Some of the boundaries are basic, such as the 49th parallel, which is the long northern border with Canada, that was determined by a treaty with England, or the border that defined the Louisiana purchase. Some of the boundaries, such as the one that runs all the way across the country, from the northern border of Texas to the Atlantic Ocean, was determined by slavery. The reason Texas does not extend to the border of Kansas, and gives Oklahoma its panhandle, is because any state north of that latitude could not be a slave state. To keep it's slaves, Texas gave up that land (although it is true that Texas can break into five states if it wants to).
The original colonies were established by charter from the English king, and extended all the way west to the Pacific. Of course these states gave up their land to make more states--Virginia to make Kentucky, Georgia to make Alabama and Mississippi, and so on, but Connecticut actually had claims in the state of Ohio which it was reluctant to give up. Even to this day, Connecticut's "Western Reserve" has its name in a college there.
After the U.S. became independent, they sought to make the states roughly equal. One will note that from Kansas up to North Dakota, each state is roughly three degrees in heights and seven degrees in width (that is why there are two Dakota states, and not just one), and from Colorado up to Montana, each state is roughly four degrees in height. So why is California so big? Stein explains: "California violated the policy of equality among states because it could. The United States needed California more than California needed the United States." In order to keep California, and its gold, from becoming an independent nation, the U.S. let it come in as a big state.
Some quirks are due to giving states equal opportunity. The reason Pennsylvania has that bit in the northwest that borders Lake Erie is to give it equal access to the Great Lakes, the same reason that Minnesota extends to Lake Superior. Sometimes the solutions were hard come by--Michigan and Ohio actually went to war over a strip of land that contained Toledo (it was called The Toledo War). Michigan lost that, but as a consolation they received the entire region that is today known as the Upper Peninsula, which gave them shoreline on four of the five great lakes.
Some disputes lasted years, and are even still disputed today. A sliver of land between Tennessee and Georgia is still argued about. Sometimes land is just taken from a state--when West Virginia broke off from Virginia (mainly because the residents had very few slaves--the land was too rocky for plantation farming) two extra counties, that form the eastern panhandle of the state, were ripped from Virginia as well. After the Civil War was over, Virginia wanted them back, but lost in court.
This is fun reading, but often pretty stiff. Stein arranges chapters on a state by state basis, and some states aren't that interesting. It might have been better to arrange them geographically, so one doesn't have to search one's memory to remember what was said in an earlier chapter.

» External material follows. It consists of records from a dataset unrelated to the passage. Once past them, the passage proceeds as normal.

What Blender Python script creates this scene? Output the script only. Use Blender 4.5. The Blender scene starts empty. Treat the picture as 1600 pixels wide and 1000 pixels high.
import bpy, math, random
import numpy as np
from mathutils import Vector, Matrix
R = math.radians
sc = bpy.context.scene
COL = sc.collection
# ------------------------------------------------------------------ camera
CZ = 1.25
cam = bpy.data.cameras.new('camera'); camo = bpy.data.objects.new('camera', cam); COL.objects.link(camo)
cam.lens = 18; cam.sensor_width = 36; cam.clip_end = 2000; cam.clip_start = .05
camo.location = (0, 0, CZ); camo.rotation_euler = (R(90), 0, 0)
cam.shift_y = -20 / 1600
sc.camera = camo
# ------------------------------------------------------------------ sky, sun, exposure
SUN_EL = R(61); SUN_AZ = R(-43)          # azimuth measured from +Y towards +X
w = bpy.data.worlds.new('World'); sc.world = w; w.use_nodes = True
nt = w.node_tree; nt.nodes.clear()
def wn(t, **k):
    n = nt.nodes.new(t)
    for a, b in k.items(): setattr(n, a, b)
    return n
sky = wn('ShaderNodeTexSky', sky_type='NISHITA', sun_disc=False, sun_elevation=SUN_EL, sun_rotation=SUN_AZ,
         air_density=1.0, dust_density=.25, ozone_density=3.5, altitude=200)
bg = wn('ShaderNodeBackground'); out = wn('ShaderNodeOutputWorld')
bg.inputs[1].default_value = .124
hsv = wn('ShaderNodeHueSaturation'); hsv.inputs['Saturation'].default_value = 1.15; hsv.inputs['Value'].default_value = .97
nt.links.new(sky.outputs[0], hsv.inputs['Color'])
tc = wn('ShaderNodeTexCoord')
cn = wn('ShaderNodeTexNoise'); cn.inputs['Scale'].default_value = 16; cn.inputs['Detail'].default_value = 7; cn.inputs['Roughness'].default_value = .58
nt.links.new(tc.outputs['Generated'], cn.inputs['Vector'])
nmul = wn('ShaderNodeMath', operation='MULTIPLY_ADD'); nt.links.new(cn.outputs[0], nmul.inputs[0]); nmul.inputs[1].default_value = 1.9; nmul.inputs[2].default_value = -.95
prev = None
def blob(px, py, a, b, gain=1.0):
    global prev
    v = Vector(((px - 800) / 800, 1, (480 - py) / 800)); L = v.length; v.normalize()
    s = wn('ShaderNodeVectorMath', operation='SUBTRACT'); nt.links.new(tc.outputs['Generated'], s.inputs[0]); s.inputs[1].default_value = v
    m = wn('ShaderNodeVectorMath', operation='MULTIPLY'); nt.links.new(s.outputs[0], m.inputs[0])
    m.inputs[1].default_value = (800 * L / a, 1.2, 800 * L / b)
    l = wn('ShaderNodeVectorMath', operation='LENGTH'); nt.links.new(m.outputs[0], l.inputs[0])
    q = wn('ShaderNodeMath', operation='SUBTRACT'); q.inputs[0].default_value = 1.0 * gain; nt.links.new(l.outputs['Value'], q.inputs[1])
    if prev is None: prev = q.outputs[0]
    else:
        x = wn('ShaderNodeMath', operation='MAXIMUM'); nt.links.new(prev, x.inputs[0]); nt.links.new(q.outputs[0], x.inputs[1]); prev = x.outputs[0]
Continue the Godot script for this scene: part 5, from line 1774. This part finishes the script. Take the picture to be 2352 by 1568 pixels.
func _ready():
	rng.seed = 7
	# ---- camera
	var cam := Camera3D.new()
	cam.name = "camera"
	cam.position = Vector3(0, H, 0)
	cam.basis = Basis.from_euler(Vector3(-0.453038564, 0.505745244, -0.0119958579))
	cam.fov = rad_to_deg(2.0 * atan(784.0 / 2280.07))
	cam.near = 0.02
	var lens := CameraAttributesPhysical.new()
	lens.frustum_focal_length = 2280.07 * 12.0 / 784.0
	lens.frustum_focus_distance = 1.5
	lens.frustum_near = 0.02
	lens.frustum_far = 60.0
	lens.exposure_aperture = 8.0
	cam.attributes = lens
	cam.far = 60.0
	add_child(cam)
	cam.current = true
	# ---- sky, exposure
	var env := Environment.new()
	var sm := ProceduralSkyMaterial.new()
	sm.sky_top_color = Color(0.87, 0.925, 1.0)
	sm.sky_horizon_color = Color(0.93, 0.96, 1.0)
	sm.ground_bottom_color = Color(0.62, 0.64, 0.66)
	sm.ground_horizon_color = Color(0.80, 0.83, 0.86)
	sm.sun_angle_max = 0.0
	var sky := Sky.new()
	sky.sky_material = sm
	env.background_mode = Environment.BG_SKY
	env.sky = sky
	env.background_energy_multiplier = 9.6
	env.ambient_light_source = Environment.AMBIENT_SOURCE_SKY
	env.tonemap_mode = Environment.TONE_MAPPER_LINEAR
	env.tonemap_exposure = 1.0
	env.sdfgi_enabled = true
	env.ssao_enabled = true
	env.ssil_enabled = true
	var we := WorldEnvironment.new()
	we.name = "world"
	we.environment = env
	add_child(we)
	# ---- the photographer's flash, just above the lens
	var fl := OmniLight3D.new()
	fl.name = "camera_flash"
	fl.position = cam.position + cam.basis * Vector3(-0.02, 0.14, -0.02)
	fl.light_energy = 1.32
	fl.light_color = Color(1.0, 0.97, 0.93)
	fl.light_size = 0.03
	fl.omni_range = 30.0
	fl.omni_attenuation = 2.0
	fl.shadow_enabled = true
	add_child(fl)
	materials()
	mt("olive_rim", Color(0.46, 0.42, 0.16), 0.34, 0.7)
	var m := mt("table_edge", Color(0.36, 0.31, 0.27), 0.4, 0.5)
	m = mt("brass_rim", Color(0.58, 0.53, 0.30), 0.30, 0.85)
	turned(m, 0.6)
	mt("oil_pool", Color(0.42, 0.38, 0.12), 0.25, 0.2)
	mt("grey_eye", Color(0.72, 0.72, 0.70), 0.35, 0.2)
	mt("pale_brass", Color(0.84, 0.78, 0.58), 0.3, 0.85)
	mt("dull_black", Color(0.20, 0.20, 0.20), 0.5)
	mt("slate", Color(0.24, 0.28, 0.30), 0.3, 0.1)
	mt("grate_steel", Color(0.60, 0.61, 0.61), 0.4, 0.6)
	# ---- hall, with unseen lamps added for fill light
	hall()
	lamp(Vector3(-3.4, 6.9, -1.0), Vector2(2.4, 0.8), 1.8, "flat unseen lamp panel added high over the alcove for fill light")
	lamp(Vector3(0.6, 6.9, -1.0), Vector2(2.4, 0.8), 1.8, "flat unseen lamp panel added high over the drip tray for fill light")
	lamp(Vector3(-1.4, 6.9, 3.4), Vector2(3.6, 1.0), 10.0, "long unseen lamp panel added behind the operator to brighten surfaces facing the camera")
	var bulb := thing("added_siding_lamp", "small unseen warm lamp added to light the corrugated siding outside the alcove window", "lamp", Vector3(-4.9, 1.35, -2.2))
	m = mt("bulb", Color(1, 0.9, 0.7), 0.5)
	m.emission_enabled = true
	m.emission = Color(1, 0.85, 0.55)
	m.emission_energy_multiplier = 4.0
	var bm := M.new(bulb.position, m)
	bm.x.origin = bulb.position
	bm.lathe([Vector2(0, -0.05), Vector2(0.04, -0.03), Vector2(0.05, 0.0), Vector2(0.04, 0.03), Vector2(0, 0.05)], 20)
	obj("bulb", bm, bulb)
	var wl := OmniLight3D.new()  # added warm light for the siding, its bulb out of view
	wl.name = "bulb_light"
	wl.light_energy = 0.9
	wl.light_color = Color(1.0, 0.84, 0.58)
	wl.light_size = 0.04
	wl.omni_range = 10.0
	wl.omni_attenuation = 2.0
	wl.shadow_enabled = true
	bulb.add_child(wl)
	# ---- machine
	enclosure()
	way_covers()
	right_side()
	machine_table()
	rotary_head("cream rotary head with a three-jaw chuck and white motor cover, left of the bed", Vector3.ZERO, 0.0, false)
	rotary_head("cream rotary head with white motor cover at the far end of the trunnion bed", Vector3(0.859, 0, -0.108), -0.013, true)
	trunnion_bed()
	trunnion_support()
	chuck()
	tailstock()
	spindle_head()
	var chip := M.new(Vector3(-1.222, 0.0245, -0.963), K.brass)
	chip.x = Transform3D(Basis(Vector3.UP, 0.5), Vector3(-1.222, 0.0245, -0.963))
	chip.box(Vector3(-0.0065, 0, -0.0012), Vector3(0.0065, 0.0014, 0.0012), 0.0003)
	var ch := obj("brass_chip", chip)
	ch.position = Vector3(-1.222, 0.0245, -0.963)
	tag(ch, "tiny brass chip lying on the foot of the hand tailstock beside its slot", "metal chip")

Also, the writing is very perfunctory. Occasionally Stein moralizes on some inequitable incidents. For instance, of the reason Utah had a bite taken it out of it by Wyoming: "Utah is the only state that Congress created with boundary adjustments that made it less equal than others. This blemish in our state borders preserves the fact that blemishes on our nation's ideals are indeed part of our history." I can think of much worse blemishes on our ideals than the fact that Utah lost land to Wyoming.